Observing how Christ pulls away from sin and has such an aversion to sin and hates the contemplation of being forsaken by the Father, is a helpful reminder for us who want to be like Christ: How can we play with sin and think it is a trifle when it was so abhorrent to our Groom, our Friend, the One who has recreated us in salvation to be like Him?  He has demonstrated for us the true consequences of sin and the appropriate response to sin.

  1. Jesus Prays with…Submission

We have already alluded to His submission to the Father’s will by what He has implied.

But observe Jesus’ overt statement of submission to the Father — though His great longing is not to endure death, with the great contrastive He says, YET not what I will, but what You will.

The advent and the entire life of Christ was for His own glorification (Jn. 17). But from the perspective of the Son, it was so the Father would be glorified.  “What will reveal most greatly and fully the greatness and grandeur of God? How will they see His grace, love, mercy, wrath?” (Jn. 5:30; 6:38).

The cross was about forgiveness and redemption and propitiation and substitution and wrath. But it was also the great demonstration of submission.  The Son in full joy follows the eternally decreed and agreed will of God — even if it means that the just wrath of God is loosed on Him.

This prayer reveals the deity of Christ, but it also reveals something of His humanity —

“It is simply impossible to think deeply about these accounts and draw the conclusion that since Jesus was God, and since it was impossible for him to sin, his obedience here in the garden was both automatic and easy. Everything in these passages cries for the opposite conclusion. His obedience was anything but automatic and easy; it was rather extremely difficult and hard fought. Praying three times, as Jesus did, indicates the deep struggle to embrace in that place and time the Father’s will that he go to the cross. This battle for belief in the goodness and rightness of the Father’s will was not over quickly or easily. If there had been some resolution immediately upon praying the first time, why pray a second time, and then a third?…Jesus felt deeply and agonizingly the weight of the suffering he was being called to endure; he longed to avoid it if at all possible, and so he prayed fervently that God would strengthen him to do it, leading him, then, to embrace fully what the Father had sent him to do.“ [Ware, The Man Christ Jesus, 65-6.]

The cross was not just hard; it was horrific and contrary to all the Christ was as deity. But because He was submissive to and in full accord with God’s redemptive plan, He did not regret the cross.

Having prayed this prayer, He received His answer — “There is no other way…we must go to the cross.” And He got up, awakened the disciples, and marched resolutely to that cross, confidently facing the burden of sin, the wrath of God, and His solitary death.

And that, friends, is the triumph of His submission. Yes, He recoils from the coming of God’s wrath.  But there is triumph in His submission to the Father’s plan.  Listen to what Spurgeon says about Christ’s victory in submission:

No clarion blast, nor firing of cannon, nor waving of flags, nor acclamation of the multitudes ever announced such a victory as our Lord achieved in Gethsemane.

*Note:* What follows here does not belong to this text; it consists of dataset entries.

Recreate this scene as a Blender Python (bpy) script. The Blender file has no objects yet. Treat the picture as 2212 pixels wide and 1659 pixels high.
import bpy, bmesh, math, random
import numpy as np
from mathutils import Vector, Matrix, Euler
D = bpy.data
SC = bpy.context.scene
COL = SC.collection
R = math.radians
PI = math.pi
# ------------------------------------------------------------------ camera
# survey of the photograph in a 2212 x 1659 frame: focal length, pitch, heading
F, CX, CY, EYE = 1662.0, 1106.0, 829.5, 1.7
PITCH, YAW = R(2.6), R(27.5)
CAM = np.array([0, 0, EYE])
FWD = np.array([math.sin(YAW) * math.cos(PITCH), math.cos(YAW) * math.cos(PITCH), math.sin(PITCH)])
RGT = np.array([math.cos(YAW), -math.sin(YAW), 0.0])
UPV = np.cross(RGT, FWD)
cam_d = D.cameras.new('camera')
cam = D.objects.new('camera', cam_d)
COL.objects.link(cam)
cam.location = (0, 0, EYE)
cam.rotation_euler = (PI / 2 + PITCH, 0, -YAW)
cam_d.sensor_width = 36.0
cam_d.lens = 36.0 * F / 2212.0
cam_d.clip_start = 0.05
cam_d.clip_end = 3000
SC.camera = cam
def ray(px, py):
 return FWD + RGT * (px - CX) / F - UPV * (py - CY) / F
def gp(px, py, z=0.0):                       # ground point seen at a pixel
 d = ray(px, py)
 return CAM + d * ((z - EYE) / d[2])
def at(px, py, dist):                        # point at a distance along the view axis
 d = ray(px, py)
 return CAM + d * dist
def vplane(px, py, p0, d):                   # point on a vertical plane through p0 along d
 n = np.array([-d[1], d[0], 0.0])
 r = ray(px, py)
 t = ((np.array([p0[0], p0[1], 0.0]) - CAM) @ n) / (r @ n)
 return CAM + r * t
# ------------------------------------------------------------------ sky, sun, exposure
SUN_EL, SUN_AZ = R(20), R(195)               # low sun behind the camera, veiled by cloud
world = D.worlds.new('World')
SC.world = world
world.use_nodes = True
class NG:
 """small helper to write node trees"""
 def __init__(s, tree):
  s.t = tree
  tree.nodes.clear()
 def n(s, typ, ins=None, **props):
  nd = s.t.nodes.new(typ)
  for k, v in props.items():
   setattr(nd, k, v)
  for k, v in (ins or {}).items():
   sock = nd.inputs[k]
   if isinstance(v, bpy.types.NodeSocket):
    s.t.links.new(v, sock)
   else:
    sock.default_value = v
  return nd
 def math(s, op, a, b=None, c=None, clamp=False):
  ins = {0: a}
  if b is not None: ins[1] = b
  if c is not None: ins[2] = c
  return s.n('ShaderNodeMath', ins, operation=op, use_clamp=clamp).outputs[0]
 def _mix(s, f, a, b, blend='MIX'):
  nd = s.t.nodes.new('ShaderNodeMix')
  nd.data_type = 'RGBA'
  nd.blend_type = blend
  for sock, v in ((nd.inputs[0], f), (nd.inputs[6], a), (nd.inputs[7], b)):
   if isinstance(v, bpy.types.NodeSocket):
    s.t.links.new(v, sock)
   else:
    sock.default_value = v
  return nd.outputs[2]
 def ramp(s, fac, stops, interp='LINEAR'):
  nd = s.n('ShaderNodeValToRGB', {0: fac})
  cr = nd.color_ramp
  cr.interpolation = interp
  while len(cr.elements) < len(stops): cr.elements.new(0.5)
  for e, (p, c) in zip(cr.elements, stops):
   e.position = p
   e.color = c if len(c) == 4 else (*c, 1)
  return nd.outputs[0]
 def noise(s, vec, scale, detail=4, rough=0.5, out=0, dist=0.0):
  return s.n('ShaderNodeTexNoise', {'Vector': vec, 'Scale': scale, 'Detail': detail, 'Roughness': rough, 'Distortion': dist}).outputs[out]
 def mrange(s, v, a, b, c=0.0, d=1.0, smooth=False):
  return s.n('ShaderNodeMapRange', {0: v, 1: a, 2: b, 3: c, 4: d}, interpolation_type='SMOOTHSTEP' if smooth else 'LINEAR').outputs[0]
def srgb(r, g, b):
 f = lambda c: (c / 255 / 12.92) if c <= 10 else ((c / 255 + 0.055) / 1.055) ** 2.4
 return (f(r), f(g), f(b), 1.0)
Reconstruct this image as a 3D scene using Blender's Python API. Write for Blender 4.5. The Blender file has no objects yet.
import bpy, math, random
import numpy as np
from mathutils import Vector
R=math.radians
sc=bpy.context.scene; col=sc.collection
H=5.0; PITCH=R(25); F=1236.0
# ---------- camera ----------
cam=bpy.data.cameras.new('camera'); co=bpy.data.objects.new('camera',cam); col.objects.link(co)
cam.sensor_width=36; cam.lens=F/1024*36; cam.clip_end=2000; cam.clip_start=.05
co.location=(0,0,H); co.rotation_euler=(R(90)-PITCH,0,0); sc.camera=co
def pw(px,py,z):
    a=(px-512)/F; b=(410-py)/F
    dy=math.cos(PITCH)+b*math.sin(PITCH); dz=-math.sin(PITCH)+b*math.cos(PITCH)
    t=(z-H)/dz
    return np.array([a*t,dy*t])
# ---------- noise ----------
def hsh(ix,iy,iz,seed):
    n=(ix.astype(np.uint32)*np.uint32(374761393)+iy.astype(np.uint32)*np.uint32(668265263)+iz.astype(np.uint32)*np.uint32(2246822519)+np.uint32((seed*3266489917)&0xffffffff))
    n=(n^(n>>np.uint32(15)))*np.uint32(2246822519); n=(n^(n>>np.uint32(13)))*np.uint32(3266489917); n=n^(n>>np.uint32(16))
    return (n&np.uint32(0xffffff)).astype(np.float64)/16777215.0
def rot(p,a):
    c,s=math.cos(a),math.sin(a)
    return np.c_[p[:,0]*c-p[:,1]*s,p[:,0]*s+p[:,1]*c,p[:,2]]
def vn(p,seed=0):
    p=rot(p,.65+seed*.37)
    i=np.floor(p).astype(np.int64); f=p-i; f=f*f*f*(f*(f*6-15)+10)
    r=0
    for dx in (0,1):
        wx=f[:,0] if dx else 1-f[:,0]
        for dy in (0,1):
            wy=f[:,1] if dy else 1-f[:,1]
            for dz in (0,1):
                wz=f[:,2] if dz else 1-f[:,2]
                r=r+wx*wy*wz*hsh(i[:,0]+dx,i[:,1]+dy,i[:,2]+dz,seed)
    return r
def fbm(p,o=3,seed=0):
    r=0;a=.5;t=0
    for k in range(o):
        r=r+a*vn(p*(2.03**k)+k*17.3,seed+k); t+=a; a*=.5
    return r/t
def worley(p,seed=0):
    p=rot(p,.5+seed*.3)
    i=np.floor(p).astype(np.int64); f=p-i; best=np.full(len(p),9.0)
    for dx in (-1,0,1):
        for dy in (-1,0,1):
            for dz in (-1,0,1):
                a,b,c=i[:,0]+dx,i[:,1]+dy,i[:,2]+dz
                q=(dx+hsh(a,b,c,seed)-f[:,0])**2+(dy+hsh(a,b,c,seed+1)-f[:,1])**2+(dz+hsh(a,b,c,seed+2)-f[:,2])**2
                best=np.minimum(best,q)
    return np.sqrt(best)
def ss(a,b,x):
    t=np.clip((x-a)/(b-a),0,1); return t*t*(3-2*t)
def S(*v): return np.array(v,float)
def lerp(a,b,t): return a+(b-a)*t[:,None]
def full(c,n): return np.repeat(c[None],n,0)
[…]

He there won the victory over all the griefs that were upon him, and all the griefs that were soon to roll over him, like huge Atlantic billows. He there won the victory over death, and over even the wrath of God which he was about to endure to the utmost for his people’s sake. There is true courage, there is the highest heroism, there is the declaration of the invincible Conqueror in that cry “Not as I will, but as thou wilt.” With Christ’s perfect resignation, there was also his strong resolve. He had undertaken the work of his people’s redemption, and he would go through with it until he could triumphantly say from the cross, “It is finished.” [Spurgeon, “Christ in Gethsemane,” quoted by MacArthur, Mark 9-16, 305.]

As we come to this table to remember Christ’s death some 2000 years ago, remember His reticence to be the sin-bearer and to endure the wrath of His eternal Abba (how could Abba forsake the Son?). And remember the triumph of His submission to that plan — He who hated death and sin fully vanquished both, and provided a means of escape from both sin and death for those of us who trust in Him.